On the Threshold of Shear-thinning Drop Fragmentation under Impulsive Acceleration

Through our previous works, we extensively explored the threshold of droplet fragmentation under impulsive acceleration, and its dependence on non-dimensional parameters such as Weber number, drop Ohnesorge number (Oh_d), ambient Ohnesorge number (Oh_a), and density ratio. We discovered that all four non-dimensional numbers could affect the appearance of non-trivial forward and backward-plume fragmentation morphologies (as opposed to the trivial backward bag breakup). Specifically, Oh_d (representative of drop viscosity) was found to be primary parameter controlling the appearance of instability driven plumes at the upstream pole, as well as delaying and possibly preventing the fragmentation process for drops. Incidentally, shear-thinning fluids (a special class of general viscous fluids) whose viscosity decreases when exposed to large strain rates, could show many orders of magnitude variance in local drop viscosities in different regions of a drop under aerodynamic stress, depending on local strain rates.

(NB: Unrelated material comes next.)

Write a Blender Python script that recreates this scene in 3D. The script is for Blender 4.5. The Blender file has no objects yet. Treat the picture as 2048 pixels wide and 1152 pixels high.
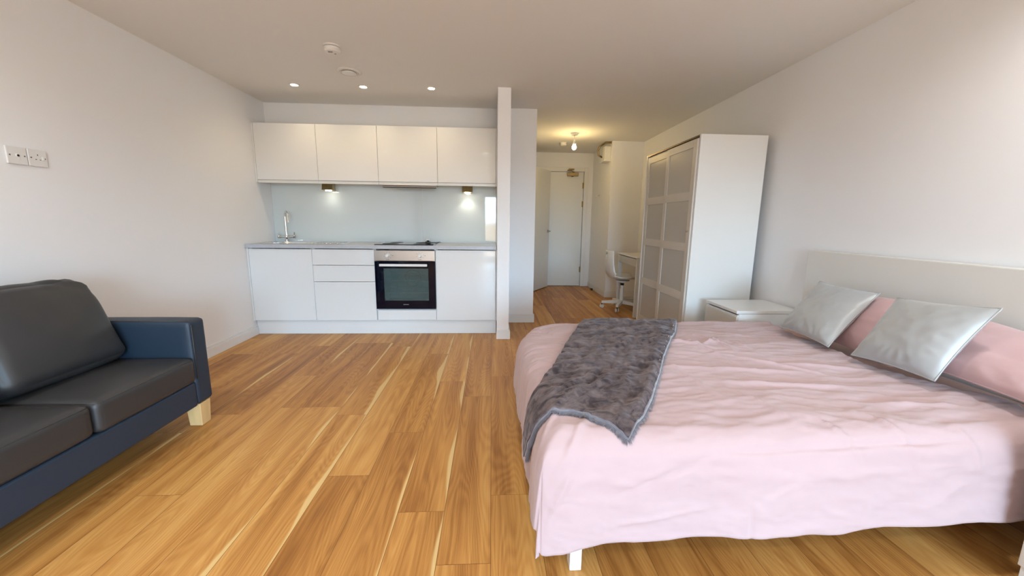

The strain rates are expected to be the lowest at the droplet core, and hence expected to show the highest local drop Ohnesorge numbers (zero strain). Through this work, we explore the role of this inhomogeneity of local strain rates and corresponding local viscosities. Carreau constitutive model is the model of choice for the present work (since it allows finite zero and non-zero infinite strain rate viscosities, respectively) and is implemented in the open-source VOF based incompressible NS solver Basilisk. A range of zero-shear and infinite-shear Ohnesorge numbers are simulated, and the resulting deformation and fragmentation is analyzed.